I knew for certain that I could not broach the topic of the corrupt and dominant U.S. Government and its questionable tactics abroad, so I started with the basics, sort of hoping I could just avoid the conversation and eat my food. But it was not to be—they were just as interested as my seatmate from the plane, but clearly in a slightly different way. I told them about the program and my work at Florence to start. More questions… They tell me how they work construction near College Station, TX, and how so many of their colleagues are illegal aliens who don’t pay taxes, and aren’t the people you work with just criminals? They weren’t letting me go so easy. So I thought of how I might convey the impossibility of avoiding migration experienced by so many Mexicans and other Latin Americans. NAFTA for enormous Texan McCain supporters? OK, here goes… So the U.S. signed this free trade agreement blah blah blah they said they would cut subsidies to their farmers and didn’t blah blah blah but the Mexican government had to, and now the farmers there can’t sell their corn for anywhere near as much as they could before blah blah blah, but the point is, if the government here stopped paying subsidies to the farmers, they would be just as in need of a living wage—which they barely make now anyway—as are many of the migrants you see in the U.S., those here with and without papers. Then I laid some stats on them for good measure.

After that, one of them, to my surprise, nodded and smiled, said that made sense, one started hitting on me, and one was totally nonplussed. But they kept asking me questions about whether these aliens would ever pay taxes if you gave them the chance? And, aren’t the ones in detention criminals? And, Can’t they just move to cities if they can’t work in the country? I tried to answer in the least inflammatory way possible without ever saying Obama, Liberal, Republican, Democrat, McCain (until about 1 minute before we parted) etc., hoping not to push any buttons that would turn off the information receptors of my bafflingly interested countrymen. As they had me talk to them about PPP and the SOA and paramilitaries, and then one of them talked to me about what they knew about gangs, and how construction workers on the border are allowed to carry pistols to shoot at the narcos coming to kill them and sell their body parts on the black market, I felt for the first time (not) that I was maybe, possibly, fighting a losing battle. But they just kept asking more questions and by the end generally agreeing with some (a couple) of the points I was making (while ignoring or disagreeing with others), and as I was paying for my dinner asked THE question.
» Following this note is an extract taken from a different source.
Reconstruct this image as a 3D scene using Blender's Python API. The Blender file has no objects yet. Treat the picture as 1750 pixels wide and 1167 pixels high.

Yeah, you know the one. “Yeah, but all this is bad, but why should I care, it’s not like I can do anything about it right?”

Just another moment where you have identified your audience from the beginning, and just try to find some common ground, have an amiable (and in my case, quite funny) conversation, and hope that any one of your ridiculously demonstrative facts stuck with them in some sort of positive way. Like the kind of way that will elicit a dissenting vote when Jannie Bannanie Brewer, the puppy dog of governors, asks for her own personal militia. My three behemoth Texan acquaintances walked me to my gate with smiles and handshakes and told me they hoped they never saw me on the news.